Was wir da machen, kön­nte man als »Dig­i­tales Cocoon­ing« beze­ich­nen. Wir wollen uns einigeln in Ruhe und Gebor­gen­heit, in Rou­ti­nen und gemütlichem All­t­ag, in dem es warm ist, aber auch nicht zu warm bitte, in dem gedämpftes Licht scheint und von dem aus wir das Draußen nur als ver­huschte Schat­ten wahrnehmen. Haupt­sache, es gibt WLAN. Auf dem Plas­ma-Bild­schirm knis­tert das dig­i­tale Kam­in­feuer, und am meis­ten freuen wir uns darüber, dass wir dafür nicht mehr vor die Tür müssen zum Holz hacken.
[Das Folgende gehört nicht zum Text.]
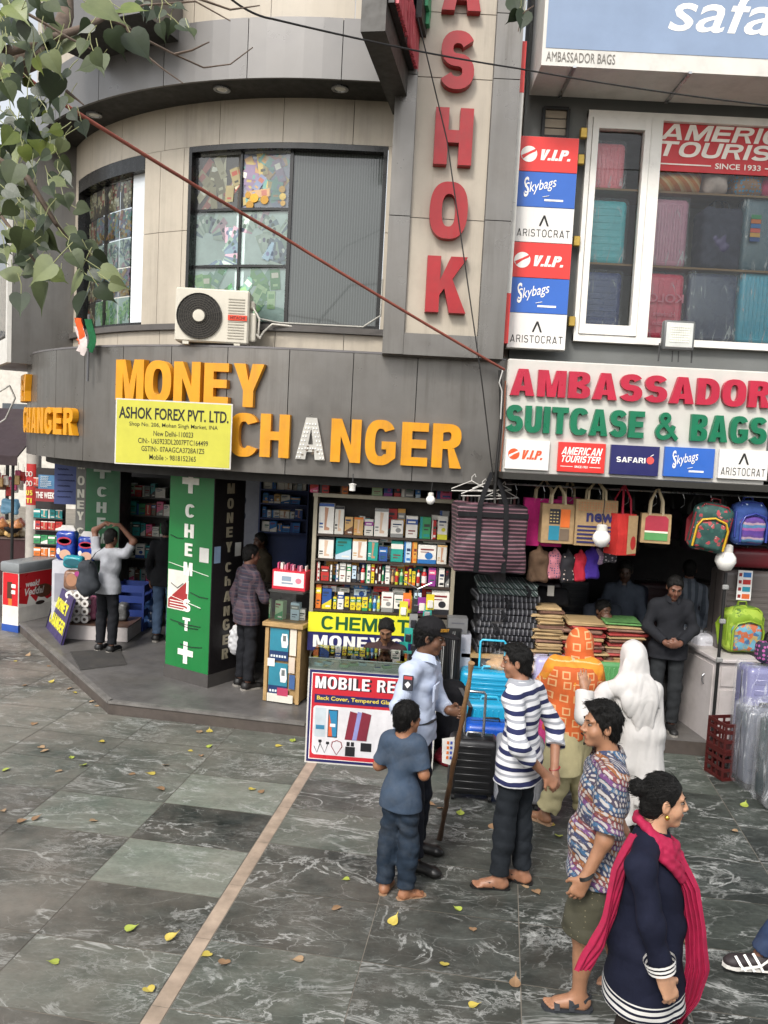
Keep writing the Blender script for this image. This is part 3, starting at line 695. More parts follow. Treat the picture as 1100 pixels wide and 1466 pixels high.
def block_geo(t,s=.24,b=.19,w=1.0,gap=.12,solid=True):
    key=(t,s,b,w,gap,solid)
    if key in _bc:return _bc[key]
    V,Fc=[],[];x=0
    for ch in t:
        cs,adv=glyph(ch,s,b,w)
        if cs:
            if isinstance(cs[0],tuple) and cs[0][0]=='stroke':
                pts,wd=cs[0][1],cs[0][2];q=_stroke(pts,[wd]*len(pts));n=len(pts);z=.5 if solid else 0;b0=len(V)
                for i in range(n-1):
                    A=[q[i],q[i+1],q[2*n-2-i],q[2*n-1-i]];zz=z-i*.0015;o=len(V)
                    V+=[(x+p[0],p[1],zz) for p in A];Fc.append((o+3,o+2,o+1,o))
                    if solid:
                        V+=[(x+p[0],p[1],-z) for p in A]
                        Fc+=[(o,o+1,o+5,o+4),(o+2,o+3,o+7,o+6)]
                x+=adv+gap;continue
            cu=bpy.data.curves.new('outline','CURVE');cu.dimensions='2D';cu.fill_mode='BOTH';cu.extrude=.5 if solid else 0
            for c in cs:
                sp=cu.splines.new('POLY');sp.points.add(len(c)-1);sp.use_cyclic_u=True
                for p,q in zip(sp.points,c):p.co=(q[0]+x,q[1],0,1)
            o=bpy.data.objects.new('outline',cu);COL.objects.link(o)
            me=bpy.data.meshes.new_from_object(o.evaluated_get(bpy.context.evaluated_depsgraph_get()));k=len(V)
            V+=[tuple(a.co) for a in me.vertices];Fc+=[tuple(i+k for i in p.vertices) for p in me.polygons]
            bpy.data.objects.remove(o);bpy.data.curves.remove(cu);bpy.data.meshes.remove(me)
        x+=adv+gap
    _bc[key]=(V,Fc);return V,Fc
def block(mb,t,x0,z0,x1=None,z1=1,y=0,depth=.03,s=.24,b=.19,w=1.0,gap=.12,M=None,shear=0,mirror=False):
    """block capitals in the box x0..x1 / z0..z1 of an xz plane facing -Y; their back lies on y"""
    v,f=block_geo(t,s,b,w,gap,depth>.0025);bx=min(a[0] for a in v);W=max(a[0] for a in v)-bx;h=z1-z0
    sx=h if x1 is None else (x1-x0-shear*h)/W
    vs=[(x0+(a[0]-bx)*sx+shear*h*a[1],y-(a[2]+.5)*depth if depth>.0025 else y,z0+a[1]*h) for a in v]
    if mirror:vs=[(x0+x1-p[0],p[1],p[2]) for p in vs];f=[q[::-1] for q in f]
    mb.add(vs,f,M);return x0+W*sx
# ================================================================== SETTING
YF=8.1;AX0=-.70;AR=4.4;ACY=YF+AR
def proj(x,y,z):
    v=Vector((x,y,z-CAMH));w=v.dot(_f);return 550+FPX*v.dot(_r)/w,733-FPX*v.dot(_u)/w
def arcp(s,off=0):
    if s <= 0:return Vector((AX0-s,YF-off,0)),0
    a=s/AR;return Vector((AX0-(AR+off)*math.sin(a),ACY-(AR+off)*math.cos(a),0)),a
def s_of(px,z,off=0):
    lo,hi=-3.0,AR*1.15
    for _ in range(40):
        m=(lo+hi)/2;p,a=arcp(m,off)
        if proj(p.x,p.y,z)[0]>px:lo=m
        else:hi=m
    return lo
def AM(s,off=0,z=0):
    p,a=arcp(s,off);return Matrix.Translation((p.x,p.y,z)) @ Matrix.Rotation(-a,4,'Z')
def band(mb,s0,s1,z0,z1,off,th,n=None,caps=True):
    """curved slab: outer face at off, thickness th inwards"""
    n=n or max(1,int(abs(s1-s0)/.18));vs=[];fs=[]
    for i in range(n+1):
        s=s0+(s1-s0)*i/n
        for o,z in ((off,z0),(off,z1),(off-th,z1),(off-th,z0)):p,_=arcp(s,o);vs.append((p.x,p.y,z))
    for i in range(n):
        for k in range(4):j=(k+1) % 4;fs.append((i*4+k,i*4+j,i*4+4+j,i*4+4+k))
    fs.append((3,2,1,0));fs.append((n*4,n*4+1,n*4+2,n*4+3));mb.add(vs,fs)
# ---- ground
def marble():
    m,t,b=nodes('green_marble_paving');v=objco(t)
    at=N(t,'ShaderNodeAttribute',attribute_name='tile_shift');tn=N(t,'ShaderNodeAttribute',attribute_name='tile_tone').outputs['Fac']
    va=N(t,'ShaderNodeVectorMath',operation='ADD');t.links.new(v,va.inputs[0]);t.links.new(at.outputs['Vector'],va.inputs[1])
    rot=N(t,'ShaderNodeMapping');rot.inputs['Rotation'].default_value=(0,0,.5);rot.inputs['Scale'].default_value=(.75,1.5,1);t.links.new(va.outputs[0],rot.inputs[0]);p=rot.outputs[0]
    base=noise(t,3.2,8,.68,p);fine=noise(t,38,6,.7,p)
    dk=ramp(t,base,[(.32,(.006,.0072,.0072)),(.48,(.016,.019,.0185)),(.64,(.04,.046,.043)),(.8,(.085,.095,.085))])
    lt=ramp(t,base,[(.3,(.12,.145,.12)),(.55,(.19,.22,.18)),(.75,(.27,.30,.255))])
    c=mix(t,tn,dk,lt)
    c=mix(t,.5,c,ramp(t,fine,[(.3,(.25,.25,.25)),(.7,(.8,.8,.8))]),'SOFT_LIGHT')
    dn=N(t,'ShaderNodeTexNoise');dn.inputs['Scale'].default_value=2.2;dn.inputs['Detail'].default_value=6;t.links.new(p,dn.inputs['Vector'])
    dv=N(t,'ShaderNodeVectorMath',operation='MULTIPLY_ADD');t.links.new(dn.outputs['Color'],dv.inputs[0]);dv.inputs[1].default_value=(.55,.55,.55);t.links.new(p,dv.inputs[2])
    def veins(sc,w,msk_sc,lo,hi):
        vo=N(t,'ShaderNodeTexVoronoi',feature='DISTANCE_TO_EDGE');vo.inputs['Scale'].default_value=sc;t.links.new(dv.outputs[0],vo.inputs['Vector'])
        wv=math_(t,'MULTIPLY',ramp(t,noise(t,msk_sc*2.2,4,.7,p),[(.35,(.15,)*3),(.75,(1.6,)*3)]),w)
        e=math_(t,'SUBTRACT',1,math_(t,'DIVIDE',vo.outputs['Distance'],wv));e=math_(t,'MAXIMUM',e,0)
        return math_(t,'MULTIPLY',math_(t,'POWER',e,.7),ramp(t,noise(t,msk_sc,5,.65,p),[(lo,(0,)*3),(hi,(1,)*3)]))
    v1=veins(2.6,.016,1.7,.42,.6);v2=veins(7.5,.020,2.6,.44,.64);v3=veins(19,.05,3.1,.5,.7)
    rn=N(t,'ShaderNodeTexNoise');rn.inputs['Scale'].default_value=1.5;rn.inputs['Detail'].default_value=7;rn.inputs['Roughness'].default_value=.62;rn.inputs['Distortion'].default_value=.9;t.links.new(p,rn.inputs['Vector']);rv=ramp(t,math_(t,'ABSOLUTE',math_(t,'SUBTRACT',rn.outputs[0],.5)),[(0,(1,)*3),(.007,(.7,)*3),(.016,(0,)*3)])
    v1=math_(t,'MAXIMUM',math_(t,'MULTIPLY',v1,.5),math_(t,'MULTIPLY',rv,ramp(t,noise(t,2.3,4,.6,p),[(.42,(0,)*3),(.6,(1,)*3)])))
    vv=math_(t,'MINIMUM',math_(t,'ADD',math_(t,'ADD',v1,math_(t,'MULTIPLY',v2,.5)),math_(t,'MULTIPLY',v3,.2)),1)
    pn=noise(t,4.2,9,.75,dv.outputs[0]);patch=ramp(t,math_(t,'ABSOLUTE',math_(t,'SUBTRACT',pn,.52)),[(0,(1,)*3),(.012,(.8,)*3),(.03,(0,)*3)])
    vv=math_(t,'MINIMUM',math_(t,'ADD',vv,math_(t,'MULTIPLY',patch,ramp(t,noise(t,1.5,4,.6,p),[(.5,(0,)*3),(.66,(.75,)*3)]))),1)
    c=mix(t,math_(t,'MULTIPLY',vv,.74),c,(.46,.47,.45))
    dust=ramp(t,noise(t,.75,8,.7,v),[(.36,(0,)*3),(.7,(1,)*3)]);x=xyz(t,v)
    lft=math_(t,'MULTIPLY',ramp(t,math_(t,'ADD',math_(t,'MULTIPLY',x[0],-.16),.36),[(0,(.03,)*3),(1,(1,)*3)]),.85)
    c=mix(t,math_(t,'MULTIPLY',dust,lft),c,(.27,.235,.2))  # real dust, its tint lightened on the left to paint in sky glare
    sp=ramp(t,noise(t,14,8,.8,v),[(.6,(0,)*3),(.72,(.35,)*3)]);c=mix(t,sp,c,(.12,.105,.09))
    t.links.new(c,b.inputs['Base Color']);t.links.new(ramp(t,noise(t,5,7,.7,v),[(.3,(.33,)*3),(.7,(.62,)*3)]),b.inputs['Roughness'])
    b.inputs['Specular IOR Level'].default_value=.28
    bump(t,b,fine,.12,.002);return m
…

Vielle­icht ist das die Rebel­lion ein­er Gen­er­a­tion, die nie­man­den hat­te, gegen den sie wirk­lich rebel­lieren kon­nte. Schließlich wur­den wir geboren als Mit­glieder von Fähn­lein Fieselschweif, wir sind aufgewach­sen mit dem Marl­boro- und dem Cool-Water-Mann, mit den Halunken vom Beck­’s-Schiff und Ehep­aaren, die so ver­rückt waren, ihren ganzen Früh­stück­stisch in ein Korn­feld zu ver­fracht­en, um dem All­t­ag zu ent­fliehen. Unsere Vor­bilder waren Indi­ana Jones und Steve »The Croc­o­dile Hunter« Irwin — oder wenig­stens Draufgänger wie Guy­brush Three­p­wood oder Lar­ry Laf­fer. Wir mussten uns nicht entschei­den zwis­chen Hip­pie und Yup­pie, zwis­chen weißem Poly­ester-Anzug und Led­er­peitsche. Wir durften alles!

»Vielle­icht hät­ten wir uns einen mar­ket­ing­tauglicheren Namen wie ›Rebell­nomics‹ für die Wirtschaft im rebel­lis­chen Zeital­ter aus­denken sollen.«
Camille de Tole­do: »Good­bye Tristesse«

Ich glaube, ganz kurz haben wir mal gedacht, wir kön­nten uns emanzip­ieren, auch wenn wir nicht wussten, wovon. Mit dem Inter­Rail-Tick­et durch Schwe­den oder per Anhal­ter nach Gen­ua, zu Fuß die Eifel über­queren oder als Au pair nach Neusee­land und ein­fach da bleiben. In solchen Momenten haben wir gespürt, dass uns eigentlich die ganze Welt offen ste­ht. Doch dann haben wir gemerkt, dass all das, die Inter­Rail- und Anhal­ter-Touren und das Wan­dern und Auswan­dern, schon unseren großen Geschwis­ter gemacht haben. Oder noch schlim­mer: unsere Eltern. Vielle­icht haben wir es nicht verkraftet, mit dem Duft von Frei­heit und Aben­teuer großge­zo­gen wor­den zu sein. Und jet­zt sitzen wir hier, in der linken Hand die Fernbe­di­enung und in der recht­en Hand das Smart­phone, und schauen in Apps nach, wie viele Tage am Stück wir schon ordentlich gefrüh­stückt und wie viele Son­ntage am Stück wir bei Mama angerufen haben und wün­schen uns, wenig­stens unser Name wäre so cool wie der von Faith Popcorn.

Übri­gens: Beim The­ma Cocoon­ing lohnt, wie so oft, ein Blick in die Natur. Da gibt es Spin­nen, die ihre Beute fan­gen und ein­wick­eln, um sie später zu fressen, und es gibt Rau­pen, die sich ein­spin­nen, um irgend­wann als Schmetter­ling zu schlüpfen. Aber bitte, ers­paren Sie mir die Pointe. Sie wäre selb­st für gemütliche Stun­den vor dem dig­i­tal­en Kamin ein biss­chen zu kitschig.